*What to produce*
Output the full material exactly as it appears here.
==== Stored data ====
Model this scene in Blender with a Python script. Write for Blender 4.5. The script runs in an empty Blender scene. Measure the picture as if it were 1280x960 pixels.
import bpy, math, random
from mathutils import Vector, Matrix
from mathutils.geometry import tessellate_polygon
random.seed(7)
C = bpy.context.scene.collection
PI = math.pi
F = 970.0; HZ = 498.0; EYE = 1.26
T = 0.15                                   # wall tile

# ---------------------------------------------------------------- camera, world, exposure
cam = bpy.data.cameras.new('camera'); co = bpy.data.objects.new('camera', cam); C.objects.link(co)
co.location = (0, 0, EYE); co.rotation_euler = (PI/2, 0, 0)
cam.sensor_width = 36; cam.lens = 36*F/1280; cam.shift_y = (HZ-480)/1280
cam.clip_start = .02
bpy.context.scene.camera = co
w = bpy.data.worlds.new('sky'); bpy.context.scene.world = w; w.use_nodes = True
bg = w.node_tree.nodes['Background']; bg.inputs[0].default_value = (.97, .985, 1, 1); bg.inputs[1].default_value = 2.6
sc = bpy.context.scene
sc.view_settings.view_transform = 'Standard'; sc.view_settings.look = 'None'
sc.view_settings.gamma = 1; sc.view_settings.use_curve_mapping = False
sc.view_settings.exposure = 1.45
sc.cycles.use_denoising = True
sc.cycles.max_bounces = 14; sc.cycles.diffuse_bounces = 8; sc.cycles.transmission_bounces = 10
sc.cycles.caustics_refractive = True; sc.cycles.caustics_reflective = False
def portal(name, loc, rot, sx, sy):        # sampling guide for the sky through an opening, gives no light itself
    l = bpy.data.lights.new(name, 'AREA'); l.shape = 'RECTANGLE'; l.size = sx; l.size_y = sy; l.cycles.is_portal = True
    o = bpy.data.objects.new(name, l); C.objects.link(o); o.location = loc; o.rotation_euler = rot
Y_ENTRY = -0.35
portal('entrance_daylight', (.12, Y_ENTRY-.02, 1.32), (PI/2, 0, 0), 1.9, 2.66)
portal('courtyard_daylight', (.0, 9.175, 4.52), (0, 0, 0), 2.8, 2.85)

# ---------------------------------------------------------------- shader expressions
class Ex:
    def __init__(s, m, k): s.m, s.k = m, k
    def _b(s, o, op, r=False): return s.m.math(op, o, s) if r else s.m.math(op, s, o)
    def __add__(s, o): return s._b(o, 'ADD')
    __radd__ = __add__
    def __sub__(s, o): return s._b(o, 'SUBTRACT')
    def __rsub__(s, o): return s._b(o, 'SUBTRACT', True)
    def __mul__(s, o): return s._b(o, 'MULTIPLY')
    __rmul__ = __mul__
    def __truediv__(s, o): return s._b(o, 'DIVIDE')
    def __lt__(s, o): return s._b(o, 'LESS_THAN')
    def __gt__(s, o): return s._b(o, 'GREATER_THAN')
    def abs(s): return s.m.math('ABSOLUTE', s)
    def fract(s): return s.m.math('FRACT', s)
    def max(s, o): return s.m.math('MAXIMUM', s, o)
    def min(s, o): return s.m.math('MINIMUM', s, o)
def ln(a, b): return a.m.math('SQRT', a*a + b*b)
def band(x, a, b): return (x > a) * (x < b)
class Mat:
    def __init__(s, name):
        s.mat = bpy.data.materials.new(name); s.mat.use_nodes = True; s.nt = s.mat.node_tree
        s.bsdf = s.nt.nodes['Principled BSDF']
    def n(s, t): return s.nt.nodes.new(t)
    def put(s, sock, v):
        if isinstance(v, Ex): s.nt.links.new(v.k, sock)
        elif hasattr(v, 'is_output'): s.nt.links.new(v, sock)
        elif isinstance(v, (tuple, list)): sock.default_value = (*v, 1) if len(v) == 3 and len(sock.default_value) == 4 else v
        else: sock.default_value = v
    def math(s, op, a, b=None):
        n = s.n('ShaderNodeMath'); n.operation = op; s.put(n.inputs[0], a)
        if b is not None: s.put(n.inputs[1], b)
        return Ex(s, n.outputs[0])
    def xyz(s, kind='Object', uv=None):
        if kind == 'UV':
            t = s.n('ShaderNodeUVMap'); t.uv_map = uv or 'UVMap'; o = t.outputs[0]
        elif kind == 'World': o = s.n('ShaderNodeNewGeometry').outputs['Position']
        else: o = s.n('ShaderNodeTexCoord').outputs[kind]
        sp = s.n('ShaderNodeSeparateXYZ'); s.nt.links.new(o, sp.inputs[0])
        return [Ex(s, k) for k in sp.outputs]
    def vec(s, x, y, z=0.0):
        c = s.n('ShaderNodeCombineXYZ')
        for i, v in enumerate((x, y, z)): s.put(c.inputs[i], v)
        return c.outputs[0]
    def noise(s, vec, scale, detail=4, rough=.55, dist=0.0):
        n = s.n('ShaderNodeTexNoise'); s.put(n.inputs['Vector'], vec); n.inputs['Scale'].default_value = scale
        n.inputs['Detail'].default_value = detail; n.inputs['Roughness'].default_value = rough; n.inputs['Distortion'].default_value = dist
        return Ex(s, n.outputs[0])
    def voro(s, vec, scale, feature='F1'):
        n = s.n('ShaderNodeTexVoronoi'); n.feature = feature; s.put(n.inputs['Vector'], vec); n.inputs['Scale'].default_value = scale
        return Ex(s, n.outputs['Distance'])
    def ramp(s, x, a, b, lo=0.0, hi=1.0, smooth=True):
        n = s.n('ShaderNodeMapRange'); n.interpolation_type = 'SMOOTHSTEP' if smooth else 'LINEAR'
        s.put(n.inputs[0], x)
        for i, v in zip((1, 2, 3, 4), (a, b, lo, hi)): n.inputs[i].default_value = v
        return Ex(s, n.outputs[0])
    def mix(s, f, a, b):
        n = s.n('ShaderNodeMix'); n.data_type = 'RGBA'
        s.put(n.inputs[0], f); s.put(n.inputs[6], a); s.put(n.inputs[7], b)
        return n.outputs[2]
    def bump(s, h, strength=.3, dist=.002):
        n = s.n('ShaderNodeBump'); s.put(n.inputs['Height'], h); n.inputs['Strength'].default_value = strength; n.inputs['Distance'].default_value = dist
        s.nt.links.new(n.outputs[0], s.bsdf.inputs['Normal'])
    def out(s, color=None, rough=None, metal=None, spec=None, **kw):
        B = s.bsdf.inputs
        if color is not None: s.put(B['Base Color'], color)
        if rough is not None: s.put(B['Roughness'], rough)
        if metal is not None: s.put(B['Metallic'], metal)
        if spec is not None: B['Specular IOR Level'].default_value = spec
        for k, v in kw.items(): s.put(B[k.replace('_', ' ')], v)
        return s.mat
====
*Solution for this task*
Model this scene in Blender with a Python script. Write for Blender 4.5. The script runs in an empty Blender scene. Measure the picture as if it were 1280x960 pixels.
import bpy, math, random
from mathutils import Vector, Matrix
from mathutils.geometry import tessellate_polygon
random.seed(7)
C = bpy.context.scene.collection
PI = math.pi
F = 970.0; HZ = 498.0; EYE = 1.26
T = 0.15                                   # wall tile

# ---------------------------------------------------------------- camera, world, exposure
cam = bpy.data.cameras.new('camera'); co = bpy.data.objects.new('camera', cam); C.objects.link(co)
co.location = (0, 0, EYE); co.rotation_euler = (PI/2, 0, 0)
cam.sensor_width = 36; cam.lens = 36*F/1280; cam.shift_y = (HZ-480)/1280
cam.clip_start = .02
bpy.context.scene.camera = co
w = bpy.data.worlds.new('sky'); bpy.context.scene.world = w; w.use_nodes = True
bg = w.node_tree.nodes['Background']; bg.inputs[0].default_value = (.97, .985, 1, 1); bg.inputs[1].default_value = 2.6
sc = bpy.context.scene
sc.view_settings.view_transform = 'Standard'; sc.view_settings.look = 'None'
sc.view_settings.gamma = 1; sc.view_settings.use_curve_mapping = False
sc.view_settings.exposure = 1.45
sc.cycles.use_denoising = True
sc.cycles.max_bounces = 14; sc.cycles.diffuse_bounces = 8; sc.cycles.transmission_bounces = 10
sc.cycles.caustics_refractive = True; sc.cycles.caustics_reflective = False
def portal(name, loc, rot, sx, sy):        # sampling guide for the sky through an opening, gives no light itself
    l = bpy.data.lights.new(name, 'AREA'); l.shape = 'RECTANGLE'; l.size = sx; l.size_y = sy; l.cycles.is_portal = True
    o = bpy.data.objects.new(name, l); C.objects.link(o); o.location = loc; o.rotation_euler = rot
Y_ENTRY = -0.35
portal('entrance_daylight', (.12, Y_ENTRY-.02, 1.32), (PI/2, 0, 0), 1.9, 2.66)
portal('courtyard_daylight', (.0, 9.175, 4.52), (0, 0, 0), 2.8, 2.85)

# ---------------------------------------------------------------- shader expressions
class Ex:
    def __init__(s, m, k): s.m, s.k = m, k
    def _b(s, o, op, r=False): return s.m.math(op, o, s) if r else s.m.math(op, s, o)
    def __add__(s, o): return s._b(o, 'ADD')
    __radd__ = __add__
    def __sub__(s, o): return s._b(o, 'SUBTRACT')
    def __rsub__(s, o): return s._b(o, 'SUBTRACT', True)
    def __mul__(s, o): return s._b(o, 'MULTIPLY')
    __rmul__ = __mul__
    def __truediv__(s, o): return s._b(o, 'DIVIDE')
    def __lt__(s, o): return s._b(o, 'LESS_THAN')
    def __gt__(s, o): return s._b(o, 'GREATER_THAN')
    def abs(s): return s.m.math('ABSOLUTE', s)
    def fract(s): return s.m.math('FRACT', s)
    def max(s, o): return s.m.math('MAXIMUM', s, o)
    def min(s, o): return s.m.math('MINIMUM', s, o)
def ln(a, b): return a.m.math('SQRT', a*a + b*b)
def band(x, a, b): return (x > a) * (x < b)
class Mat:
    def __init__(s, name):
        s.mat = bpy.data.materials.new(name); s.mat.use_nodes = True; s.nt = s.mat.node_tree
        s.bsdf = s.nt.nodes['Principled BSDF']
    def n(s, t): return s.nt.nodes.new(t)
    def put(s, sock, v):
        if isinstance(v, Ex): s.nt.links.new(v.k, sock)
        elif hasattr(v, 'is_output'): s.nt.links.new(v, sock)
        elif isinstance(v, (tuple, list)): sock.default_value = (*v, 1) if len(v) == 3 and len(sock.default_value) == 4 else v
        else: sock.default_value = v
    def math(s, op, a, b=None):
        n = s.n('ShaderNodeMath'); n.operation = op; s.put(n.inputs[0], a)
        if b is not None: s.put(n.inputs[1], b)
        return Ex(s, n.outputs[0])
    def xyz(s, kind='Object', uv=None):
        if kind == 'UV':
            t = s.n('ShaderNodeUVMap'); t.uv_map = uv or 'UVMap'; o = t.outputs[0]
        elif kind == 'World': o = s.n('ShaderNodeNewGeometry').outputs['Position']
        else: o = s.n('ShaderNodeTexCoord').outputs[kind]
        sp = s.n('ShaderNodeSeparateXYZ'); s.nt.links.new(o, sp.inputs[0])
        return [Ex(s, k) for k in sp.outputs]
    def vec(s, x, y, z=0.0):
        c = s.n('ShaderNodeCombineXYZ')
        for i, v in enumerate((x, y, z)): s.put(c.inputs[i], v)
        return c.outputs[0]
    def noise(s, vec, scale, detail=4, rough=.55, dist=0.0):
        n = s.n('ShaderNodeTexNoise'); s.put(n.inputs['Vector'], vec); n.inputs['Scale'].default_value = scale
        n.inputs['Detail'].default_value = detail; n.inputs['Roughness'].default_value = rough; n.inputs['Distortion'].default_value = dist
        return Ex(s, n.outputs[0])
    def voro(s, vec, scale, feature='F1'):
        n = s.n('ShaderNodeTexVoronoi'); n.feature = feature; s.put(n.inputs['Vector'], vec); n.inputs['Scale'].default_value = scale
        return Ex(s, n.outputs['Distance'])
    def ramp(s, x, a, b, lo=0.0, hi=1.0, smooth=True):
        n = s.n('ShaderNodeMapRange'); n.interpolation_type = 'SMOOTHSTEP' if smooth else 'LINEAR'
        s.put(n.inputs[0], x)
        for i, v in zip((1, 2, 3, 4), (a, b, lo, hi)): n.inputs[i].default_value = v
        return Ex(s, n.outputs[0])
    def mix(s, f, a, b):
        n = s.n('ShaderNodeMix'); n.data_type = 'RGBA'
        s.put(n.inputs[0], f); s.put(n.inputs[6], a); s.put(n.inputs[7], b)
        return n.outputs[2]
    def bump(s, h, strength=.3, dist=.002):
        n = s.n('ShaderNodeBump'); s.put(n.inputs['Height'], h); n.inputs['Strength'].default_value = strength; n.inputs['Distance'].default_value = dist
        s.nt.links.new(n.outputs[0], s.bsdf.inputs['Normal'])
    def out(s, color=None, rough=None, metal=None, spec=None, **kw):
        B = s.bsdf.inputs
        if color is not None: s.put(B['Base Color'], color)
        if rough is not None: s.put(B['Roughness'], rough)
        if metal is not None: s.put(B['Metallic'], metal)
        if spec is not None: B['Specular IOR Level'].default_value = spec
        for k, v in kw.items(): s.put(B[k.replace('_', ' ')], v)
        return s.mat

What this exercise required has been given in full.